• Given exercise:
Copy the data below exactly, omitting any picture it contains.

• Recorded data:
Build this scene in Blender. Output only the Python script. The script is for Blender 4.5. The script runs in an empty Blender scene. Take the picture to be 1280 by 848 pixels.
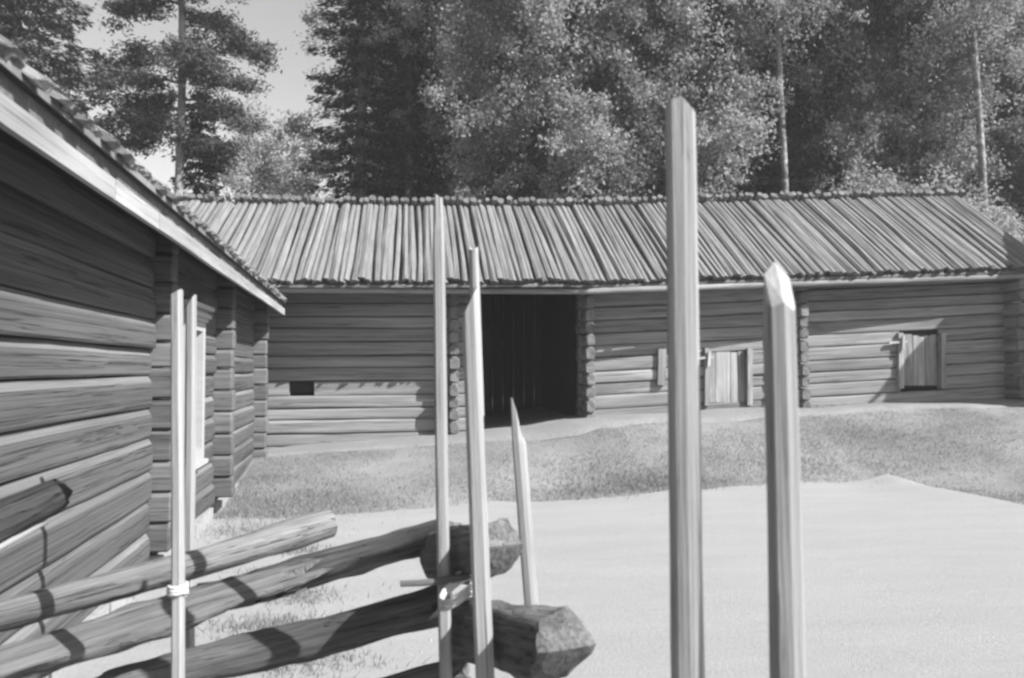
import bpy, math, random
import numpy as np
from mathutils import Vector, Matrix, noise

random.seed(7)
rng = np.random.default_rng(7)
sc = bpy.context.scene
COL = sc.collection
R = math.radians

# ------------------------------------------------------------------ camera
FPX = 1050.0                       # focal length in photo pixels (1280 wide)
EYE = 1.6
PITCH = math.atan(37.0 / FPX)
cam_d = bpy.data.cameras.new('camera')
cam = bpy.data.objects.new('camera', cam_d)
COL.objects.link(cam)
cam.location = (0, 0, EYE)
cam.rotation_euler = (math.pi / 2 + PITCH, 0, 0)
cam_d.sensor_width = 36.0
cam_d.lens = 36.0 * FPX / 1280.0
cam_d.clip_start = 0.05
cam_d.clip_end = 2000.0
cam_d.dof.use_dof = True
cam_d.dof.focus_distance = 8.0
cam_d.dof.aperture_fstop = 3.4
sc.camera = cam

# ------------------------------------------------------------------ sky, sun, exposure
TO_SUN = Vector((1.934, -0.968, 1.8)).normalized()
SUN_EL = math.asin(TO_SUN.z)
SUN_AZ = math.atan2(TO_SUN.x, TO_SUN.y)
world = bpy.data.worlds.new('World')
sc.world = world
world.use_nodes = True
wn = world.node_tree
for n in list(wn.nodes):
    wn.nodes.remove(n)
w_out = wn.nodes.new('ShaderNodeOutputWorld')
w_bg = wn.nodes.new('ShaderNodeBackground')
w_bw = wn.nodes.new('ShaderNodeRGBToBW')
w_sky = wn.nodes.new('ShaderNodeTexSky')
w_sky.sky_type = 'NISHITA'
w_sky.sun_disc = False
w_sky.sun_elevation = SUN_EL
w_sky.sun_rotation = SUN_AZ
w_sky.air_density = 1.0
w_sky.dust_density = 1.0
wn.links.new(w_sky.outputs[0], w_bw.inputs[0])
wn.links.new(w_bw.outputs[0], w_bg.inputs[0])
wn.links.new(w_bg.outputs[0], w_out.inputs[0])
w_bg.inputs[1].default_value = 0.105
sun_d = bpy.data.lights.new('sun', 'SUN')
sun_d.energy = 5.0
sun_d.angle = R(0.5)
sun_d.color = (1.0, 1.0, 1.0)
sun = bpy.data.objects.new('sun', sun_d)
COL.objects.link(sun)
sun.location = (10, -5, 20)
sun.rotation_euler = TO_SUN.to_track_quat('Z', 'Y').to_euler()
sc.view_settings.view_transform = 'Standard'
sc.view_settings.look = 'None'
sc.view_settings.exposure = 1.15
sc.view_settings.gamma = 1.0
sc.cycles.filter_width = 2.6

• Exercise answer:
Build this scene in Blender. Output only the Python script. The script is for Blender 4.5. The script runs in an empty Blender scene. Take the picture to be 1280 by 848 pixels.
import bpy, math, random
import numpy as np
from mathutils import Vector, Matrix, noise

random.seed(7)
rng = np.random.default_rng(7)
sc = bpy.context.scene
COL = sc.collection
R = math.radians

# ------------------------------------------------------------------ camera
FPX = 1050.0                       # focal length in photo pixels (1280 wide)
EYE = 1.6
PITCH = math.atan(37.0 / FPX)
cam_d = bpy.data.cameras.new('camera')
cam = bpy.data.objects.new('camera', cam_d)
COL.objects.link(cam)
cam.location = (0, 0, EYE)
cam.rotation_euler = (math.pi / 2 + PITCH, 0, 0)
cam_d.sensor_width = 36.0
cam_d.lens = 36.0 * FPX / 1280.0
cam_d.clip_start = 0.05
cam_d.clip_end = 2000.0
cam_d.dof.use_dof = True
cam_d.dof.focus_distance = 8.0
cam_d.dof.aperture_fstop = 3.4
sc.camera = cam

# ------------------------------------------------------------------ sky, sun, exposure
TO_SUN = Vector((1.934, -0.968, 1.8)).normalized()
SUN_EL = math.asin(TO_SUN.z)
SUN_AZ = math.atan2(TO_SUN.x, TO_SUN.y)
world = bpy.data.worlds.new('World')
sc.world = world
world.use_nodes = True
wn = world.node_tree
for n in list(wn.nodes):
    wn.nodes.remove(n)
w_out = wn.nodes.new('ShaderNodeOutputWorld')
w_bg = wn.nodes.new('ShaderNodeBackground')
w_bw = wn.nodes.new('ShaderNodeRGBToBW')
w_sky = wn.nodes.new('ShaderNodeTexSky')
w_sky.sky_type = 'NISHITA'
w_sky.sun_disc = False
w_sky.sun_elevation = SUN_EL
w_sky.sun_rotation = SUN_AZ
w_sky.air_density = 1.0
w_sky.dust_density = 1.0
wn.links.new(w_sky.outputs[0], w_bw.inputs[0])
wn.links.new(w_bw.outputs[0], w_bg.inputs[0])
wn.links.new(w_bg.outputs[0], w_out.inputs[0])
w_bg.inputs[1].default_value = 0.105
sun_d = bpy.data.lights.new('sun', 'SUN')
sun_d.energy = 5.0
sun_d.angle = R(0.5)
sun_d.color = (1.0, 1.0, 1.0)
sun = bpy.data.objects.new('sun', sun_d)
COL.objects.link(sun)
sun.location = (10, -5, 20)
sun.rotation_euler = TO_SUN.to_track_quat('Z', 'Y').to_euler()
sc.view_settings.view_transform = 'Standard'
sc.view_settings.look = 'None'
sc.view_settings.exposure = 1.15
sc.view_settings.gamma = 1.0
sc.cycles.filter_width = 2.6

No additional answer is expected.